* **Collected data**
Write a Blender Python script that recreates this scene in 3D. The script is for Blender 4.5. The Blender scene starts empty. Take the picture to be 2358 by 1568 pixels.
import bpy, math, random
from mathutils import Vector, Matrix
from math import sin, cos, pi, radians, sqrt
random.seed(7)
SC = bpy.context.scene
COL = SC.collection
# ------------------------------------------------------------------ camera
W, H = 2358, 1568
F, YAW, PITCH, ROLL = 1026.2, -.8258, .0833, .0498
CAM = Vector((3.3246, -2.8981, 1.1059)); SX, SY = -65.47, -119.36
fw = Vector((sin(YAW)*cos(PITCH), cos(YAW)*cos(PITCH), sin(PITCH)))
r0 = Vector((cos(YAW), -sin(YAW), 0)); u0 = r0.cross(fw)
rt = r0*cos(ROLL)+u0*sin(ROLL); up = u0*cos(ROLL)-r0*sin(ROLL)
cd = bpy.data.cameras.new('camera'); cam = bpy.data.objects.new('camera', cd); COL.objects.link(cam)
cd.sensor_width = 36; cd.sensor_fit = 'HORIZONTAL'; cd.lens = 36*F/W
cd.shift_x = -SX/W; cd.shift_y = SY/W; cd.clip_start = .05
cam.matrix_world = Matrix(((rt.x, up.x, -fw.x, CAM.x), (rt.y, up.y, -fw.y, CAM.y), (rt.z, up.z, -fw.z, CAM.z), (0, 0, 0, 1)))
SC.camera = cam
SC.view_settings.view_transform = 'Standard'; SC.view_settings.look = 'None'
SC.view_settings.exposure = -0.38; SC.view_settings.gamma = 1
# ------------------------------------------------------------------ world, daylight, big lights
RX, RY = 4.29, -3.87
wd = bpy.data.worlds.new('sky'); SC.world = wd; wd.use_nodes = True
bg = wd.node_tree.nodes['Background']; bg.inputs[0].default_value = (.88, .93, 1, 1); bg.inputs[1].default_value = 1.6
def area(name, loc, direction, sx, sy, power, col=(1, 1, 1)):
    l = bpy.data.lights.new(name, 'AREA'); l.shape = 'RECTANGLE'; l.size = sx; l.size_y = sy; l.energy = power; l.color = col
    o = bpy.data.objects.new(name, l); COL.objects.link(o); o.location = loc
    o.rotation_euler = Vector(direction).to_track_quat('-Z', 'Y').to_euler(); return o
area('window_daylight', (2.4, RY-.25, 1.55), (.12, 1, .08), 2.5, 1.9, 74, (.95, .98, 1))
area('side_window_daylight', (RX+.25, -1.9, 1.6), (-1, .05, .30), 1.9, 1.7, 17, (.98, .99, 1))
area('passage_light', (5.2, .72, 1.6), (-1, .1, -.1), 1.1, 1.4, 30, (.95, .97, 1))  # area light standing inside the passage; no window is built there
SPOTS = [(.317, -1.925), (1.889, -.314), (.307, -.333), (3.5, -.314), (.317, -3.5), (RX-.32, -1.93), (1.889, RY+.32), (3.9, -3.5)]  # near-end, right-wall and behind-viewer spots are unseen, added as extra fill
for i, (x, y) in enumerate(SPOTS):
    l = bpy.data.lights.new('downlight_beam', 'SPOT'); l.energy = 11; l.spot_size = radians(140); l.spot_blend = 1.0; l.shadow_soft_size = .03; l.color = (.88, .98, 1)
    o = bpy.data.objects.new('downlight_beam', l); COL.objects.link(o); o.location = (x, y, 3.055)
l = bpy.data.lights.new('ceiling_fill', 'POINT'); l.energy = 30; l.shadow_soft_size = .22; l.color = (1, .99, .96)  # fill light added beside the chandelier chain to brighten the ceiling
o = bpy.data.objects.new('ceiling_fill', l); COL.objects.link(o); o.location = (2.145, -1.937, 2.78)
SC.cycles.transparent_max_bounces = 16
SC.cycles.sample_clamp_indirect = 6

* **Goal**
Output the lines above verbatim and in full.

* **Solution to this problem**
Write a Blender Python script that recreates this scene in 3D. The script is for Blender 4.5. The Blender scene starts empty. Take the picture to be 2358 by 1568 pixels.
import bpy, math, random
from mathutils import Vector, Matrix
from math import sin, cos, pi, radians, sqrt
random.seed(7)
SC = bpy.context.scene
COL = SC.collection
# ------------------------------------------------------------------ camera
W, H = 2358, 1568
F, YAW, PITCH, ROLL = 1026.2, -.8258, .0833, .0498
CAM = Vector((3.3246, -2.8981, 1.1059)); SX, SY = -65.47, -119.36
fw = Vector((sin(YAW)*cos(PITCH), cos(YAW)*cos(PITCH), sin(PITCH)))
r0 = Vector((cos(YAW), -sin(YAW), 0)); u0 = r0.cross(fw)
rt = r0*cos(ROLL)+u0*sin(ROLL); up = u0*cos(ROLL)-r0*sin(ROLL)
cd = bpy.data.cameras.new('camera'); cam = bpy.data.objects.new('camera', cd); COL.objects.link(cam)
cd.sensor_width = 36; cd.sensor_fit = 'HORIZONTAL'; cd.lens = 36*F/W
cd.shift_x = -SX/W; cd.shift_y = SY/W; cd.clip_start = .05
cam.matrix_world = Matrix(((rt.x, up.x, -fw.x, CAM.x), (rt.y, up.y, -fw.y, CAM.y), (rt.z, up.z, -fw.z, CAM.z), (0, 0, 0, 1)))
SC.camera = cam
SC.view_settings.view_transform = 'Standard'; SC.view_settings.look = 'None'
SC.view_settings.exposure = -0.38; SC.view_settings.gamma = 1
# ------------------------------------------------------------------ world, daylight, big lights
RX, RY = 4.29, -3.87
wd = bpy.data.worlds.new('sky'); SC.world = wd; wd.use_nodes = True
bg = wd.node_tree.nodes['Background']; bg.inputs[0].default_value = (.88, .93, 1, 1); bg.inputs[1].default_value = 1.6
def area(name, loc, direction, sx, sy, power, col=(1, 1, 1)):
    l = bpy.data.lights.new(name, 'AREA'); l.shape = 'RECTANGLE'; l.size = sx; l.size_y = sy; l.energy = power; l.color = col
    o = bpy.data.objects.new(name, l); COL.objects.link(o); o.location = loc
    o.rotation_euler = Vector(direction).to_track_quat('-Z', 'Y').to_euler(); return o
area('window_daylight', (2.4, RY-.25, 1.55), (.12, 1, .08), 2.5, 1.9, 74, (.95, .98, 1))
area('side_window_daylight', (RX+.25, -1.9, 1.6), (-1, .05, .30), 1.9, 1.7, 17, (.98, .99, 1))
area('passage_light', (5.2, .72, 1.6), (-1, .1, -.1), 1.1, 1.4, 30, (.95, .97, 1))  # area light standing inside the passage; no window is built there
SPOTS = [(.317, -1.925), (1.889, -.314), (.307, -.333), (3.5, -.314), (.317, -3.5), (RX-.32, -1.93), (1.889, RY+.32), (3.9, -3.5)]  # near-end, right-wall and behind-viewer spots are unseen, added as extra fill
for i, (x, y) in enumerate(SPOTS):
    l = bpy.data.lights.new('downlight_beam', 'SPOT'); l.energy = 11; l.spot_size = radians(140); l.spot_blend = 1.0; l.shadow_soft_size = .03; l.color = (.88, .98, 1)
    o = bpy.data.objects.new('downlight_beam', l); COL.objects.link(o); o.location = (x, y, 3.055)
l = bpy.data.lights.new('ceiling_fill', 'POINT'); l.energy = 30; l.shadow_soft_size = .22; l.color = (1, .99, .96)  # fill light added beside the chandelier chain to brighten the ceiling
o = bpy.data.objects.new('ceiling_fill', l); COL.objects.link(o); o.location = (2.145, -1.937, 2.78)
SC.cycles.transparent_max_bounces = 16
SC.cycles.sample_clamp_indirect = 6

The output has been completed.